Slip and Fall Accidents on Snow and Ice

Transcript
Pam: Barry, the other area that I was curious about, are cases where people slip and fall on the ice in the winter time. I bet you get a ton of calls with cases like that.

Barry: Yeah. We actually do get a lot of calls on that during the winter, but we actually take very few of those cases, because they are tough, tough, tough cases.

Pam: So, why are they so tough?

Barry: The law normally follows what's called "the natural accumulation of snow and ice" rule. And what it is, is this: if what you fall on is considered a natural accumulation of snow or ice, there's no liability. The property owner has no obligation to remove it, to sand, to salt, to warn about, or do anything about it at all.

On the other hand, if it's an unnatural accumulation of snow or ice, then there is, at least the potential for, some liability. Now, the difference between what's natural versus unnatural, sometimes, is really hard to determine the difference between the two.

In general, it's going to be considered natural if it's a result of just snow or rain falling and freezing in a particular location. I look for something to be considered an unnatural accumulation of snow or ice, if there's some type of defect or feature in the property that causes snow or ice to accumulate in one particular location.

So, the "natural accumulation of snow and ice" rule applies also where you have ice that's formed by snow or vehicles tamping down the snow and forming ice. It also applies in another situation, and that's where people track in snow from outside, and it melts inside.

So, for example, when you go into a grocery store after it snows, and there's water all over the entranceway, that's still considered a natural accumulation, even though it's inside, if you can believe that. So, it's a rule that actually has a fairly broad application.

Pam: So then, now do you tell the difference between what is a natural versus an unnatural accumulation of snow and ice?

Barry: A lot of times, it's really hard to tell the difference between the two. For me, what's an unnatural accumulation of snow and ice, is something that's caused by a feature or defect in the property.

So, a lot of times what you'll see in the winter time, is you'll see recurrent patches of snow and ice in that particular location.
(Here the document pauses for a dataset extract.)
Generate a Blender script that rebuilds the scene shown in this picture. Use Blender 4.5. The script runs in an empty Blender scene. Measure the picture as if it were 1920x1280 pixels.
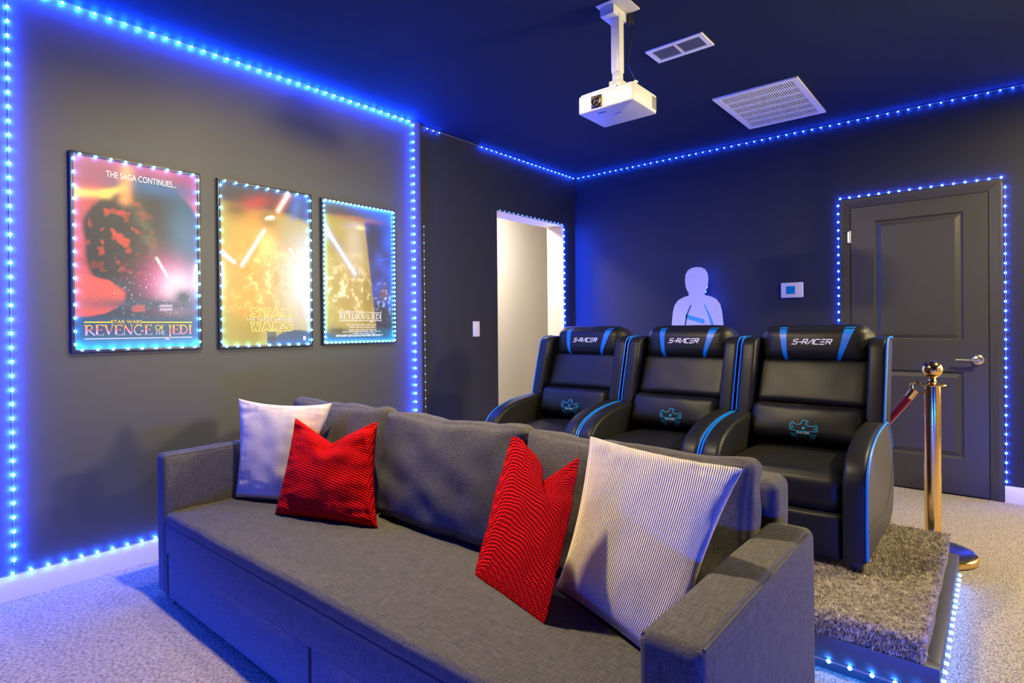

But, if you go back there in the spring, or the summer, or the fall when it rains, you'll also see puddles in that same location.

To give you an example of a case where I was able to establish that somebody fell on an unnatural accumulation of snow and ice, I was representing a lady, who was on her way into work one morning, and she slipped and fell on a city sidewalk.

Now, the sidewalk where she fell, the two sidewalk squares were tilted, one in against the other, and that particular section of sidewalk was alongside a building that abutted the city sidewalk. So, the building was right there, and the sidewalk squares were also tilted in towards the building, so that effectively, it had a little bowl right where the two sidewalk squares came together.

And, when we went out there during the spring, we would find, after a heavy rainfall, that there was a giant puddle in that particular location. And, obviously, in the winter, when conditions were right, you would end up with ice in that particular location.

Unfortunately, for this lady, she happened to slip and fall on ice that was in that particular location, because of how the sidewalk squares were tilted, one in against the other, and then slanted towards the building. So, that was a situation, where that was, to my mind, very clearly an unnatural accumulation of snow and ice.

And that's a key example of how we find something to be an unnatural accumulation of snow and ice, and not subject to this natural accumulation rule, which makes so many of these other cases so difficult.

Pam: Okay. Last question on this topic. Can you really be sued if you do a bad job shoveling your walk?

Barry: So, one of these urban legends, is that you can actually be sued if you do a bad job shoveling your walk. But, you're absolutely fine if you don't do any shoveling at all. That's not true at all.

Illinois has a statute called the Snow and Ice Removal Act, which, basically, immunizes private property owners for the job that they do shoveling their walk. So, be a good neighbor, shovel you walk. It's the right thing to do, and you're certainly not going to be liable for doing a bad job for doing it.